“Would you read this?”
We were in a thrift store, in the book section, having a blast.
At first glance, I wasn’t sure about what my friend had found for me. Take This Bread: The Spiritual Memoir of a Twenty-First-Century Christian by Sara Miles, seemed at first glance to be a book by a Christian for other Christians and therefore not really for me, but then I read the back. The author is a white, left-wing dyke journalist, raised athiest, who has a conversion experience after she randomly walks into St. Gregory’s, a groovy Episcipoal church in San Francisco. Now we’re talking!
Heck yes, I’d read it!
Raised as an athiest myself, I’m always interested in religion and faith: why do people believe the things they do and how does it help them live their lives? Sometimes my interest is completely pruient, like when I read about cults, charismatic leaders, and their bizarre goings-on, but I also like more nuanced and sober discussions of spirituality. And I was up for having this lesbian, whose identity so closely mirrors mine, talk to me about how come she ended up loving Jesus. Not to convert me, but just to talk about it.
It turns out, her faith has a lot to do with food, bodies, and community. I love those things, too. She wants to serve and to live among people of all kinds, not just others who agree with her and with whom she has most things in common. Me, too!
“It was a hunger that had to do with the bodies of strangers,” she writes, thinking about what brought her to church, to running a food pantry, “with offering everything we had, giving away control, and receiving what we needed to live. Communion. I wanted communion.”
That sounds a lot like what I want to do with my own writing, with my activisim, with my life. And it turns out, I do have a little bit better understanding of her connection to Jesus, although I don’t think it’s for me. I do get the visceral desire for connection, though, not just to other people, but, for me, also to the natural world, to all the creatures and plants and bodies of water and the earth.

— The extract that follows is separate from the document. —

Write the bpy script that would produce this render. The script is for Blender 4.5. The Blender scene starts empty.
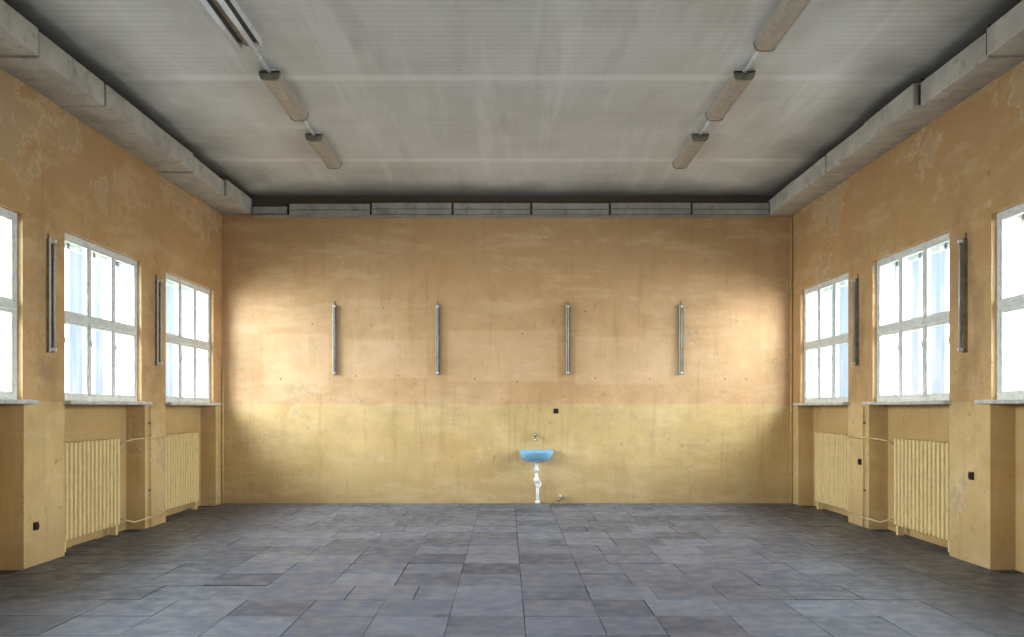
import bpy, bmesh, math, random
from mathutils import Vector, Matrix
random.seed(7)
S = bpy.context.scene
COL = S.collection

# ------------------------------------------------------------------ materials
class NT:
    def __init__(s, name):
        s.m = bpy.data.materials.new(name); s.m.use_nodes = True
        s.t = s.m.node_tree; s.n = s.t.nodes; s.n.clear()
        s.out = s.n.new('ShaderNodeOutputMaterial')
    def node(s, typ, **kw):
        nd = s.n.new(typ)
        for k, v in kw.items(): setattr(nd, k, v)
        return nd
    def link(s, a, b): s.t.links.new(a, b)
    def setin(s, sock, v):
        if hasattr(v, 'is_output'): s.link(v, sock)
        else: sock.default_value = v
    def pos(s):
        g = s.node('ShaderNodeNewGeometry'); return g.outputs['Position']
    def sep(s, v):
        x = s.node('ShaderNodeSeparateXYZ'); s.link(v, x.inputs[0]); return x.outputs
    def scale(s, v, sc, off=(0,0,0)):
        m = s.node('ShaderNodeMapping'); s.link(v, m.inputs[0]); m.inputs['Scale'].default_value = sc
        m.inputs['Location'].default_value = off; return m.outputs[0]
    def noise(s, v, sc, det=4, rough=.55, dist=0):
        x = s.node('ShaderNodeTexNoise'); s.link(v, x.inputs['Vector'])
        x.inputs['Scale'].default_value = sc; x.inputs['Detail'].default_value = det
        x.inputs['Roughness'].default_value = rough; x.inputs['Distortion'].default_value = dist
        return x.outputs[0]
    def math(s, op, a, b=0.0, clamp=False):
        m = s.node('ShaderNodeMath', operation=op, use_clamp=clamp); s.setin(m.inputs[0], a); s.setin(m.inputs[1], b); return m.outputs[0]
    def ramp(s, v, a, b, lo=0.0, hi=1.0):
        m = s.node('ShaderNodeMapRange', interpolation_type='SMOOTHSTEP'); s.link(v, m.inputs[0])
        m.inputs[1].default_value = a; m.inputs[2].default_value = b; m.inputs[3].default_value = lo; m.inputs[4].default_value = hi
        return m.outputs[0]
    def mix(s, f, a, b, mode='MIX'):
        m = s.node('ShaderNodeMix', data_type='RGBA', blend_type=mode)
        s.setin(m.inputs[0], f)
        for k, v in ((6, a), (7, b)):
            if hasattr(v, 'is_output'): s.link(v, m.inputs[k])
            else: m.inputs[k].default_value = (*v, 1)
        return m.outputs[2]
    def bump(s, h, strength=.3, dist=.01):
        b = s.node('ShaderNodeBump'); s.link(h, b.inputs['Height']); b.inputs['Strength'].default_value = strength
        b.inputs['Distance'].default_value = dist; return b.outputs[0]
    def bsdf(s, col, rough=.6, spec=.5, metal=0., normal=None):
        p = s.node('ShaderNodeBsdfPrincipled')
        if hasattr(col, 'is_output'): s.link(col, p.inputs['Base Color'])
        else: p.inputs['Base Color'].default_value = (*col, 1)
        s.setin(p.inputs['Roughness'], rough); p.inputs['Specular IOR Level'].default_value = spec
        p.inputs['Metallic'].default_value = metal
        if normal is not None: s.link(normal, p.inputs['Normal'])
        s.link(p.outputs[0], s.out.inputs[0]); return s.m

def paint(name, col, var=.12, rough=.5, sc=6., metal=0., dirt=None, spec=.4):
    t = NT(name); p = t.pos(); n = t.noise(p, sc, 3)
    c = t.mix(t.ramp(n, .3, .7), tuple(x*(1-var) for x in col), tuple(min(1, x*(1+var)) for x in col))
    if dirt:
        d = t.ramp(t.noise(p, sc*2.3, 5, .7), .52, .68)
        c = t.mix(t.math('MULTIPLY', d, dirt[1]), c, dirt[0])
    return t.bsdf(c, rough, spec, metal)

def rectmask(t, a, b, a0, a1, b0, b1, soft, soft2=None):
    s2 = soft2 or soft
    m = t.math('MULTIPLY', t.ramp(a, a0-soft, a0+soft), t.ramp(a, a1-soft, a1+soft, 1, 0))
    n = t.math('MULTIPLY', t.ramp(b, b0-s2, b0+s2), t.ramp(b, b1-s2, b1+s2, 1, 0))
    return t.math('MULTIPLY', m, n)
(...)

It’s humbling that I can see myself in someone who believes something I’ve never felt a pull towards, that I pretty much fundamentally don’t even get. Humbling, and kind of cool, too.
My sweet seekers, my divine darlings, in which alien mirror do you see a glimmer of yourself today? What is making you stretch? What is something you’d never thought had anything to do with you that can give you a sparkle of inspiration? Faith that isn’t yours but that communicates something meaningful, as long as you stop for a moment to listen with an open heart?
Where do you see your human-ness reflected today?
And from there, take a leap, let yourself revel in the question: What is the conversation you want to have with the world?
Every Monday, I offer a Meditation for Queer Femmes, in the spirit of my maternal grandmother, Mimi, who was fabulous, and from whom I inherited her Meditations for Women.
At the Total Femme, my intention is to post three times a week: Meditations for Queer Femmes on Monday, Pingy-Dingy Wednesday on Wednesday, and Femme Friday on Friday. Rather than play catch-up in a stressful fashion on those weeks when life prevents posting, I have decided to just move gaily forward: if I miss a Monday, the next post will be on Wednesday, and so on. Thank you, little bottle of antibiotics for inspiring me in this! (“…if it’s almost time for the next dose, skip the missed dose and continue your regular dosing schedule. Don’t take a double dose to make up for a missed one.”) And…as I go through life life life, I will post as I am able, Mabel.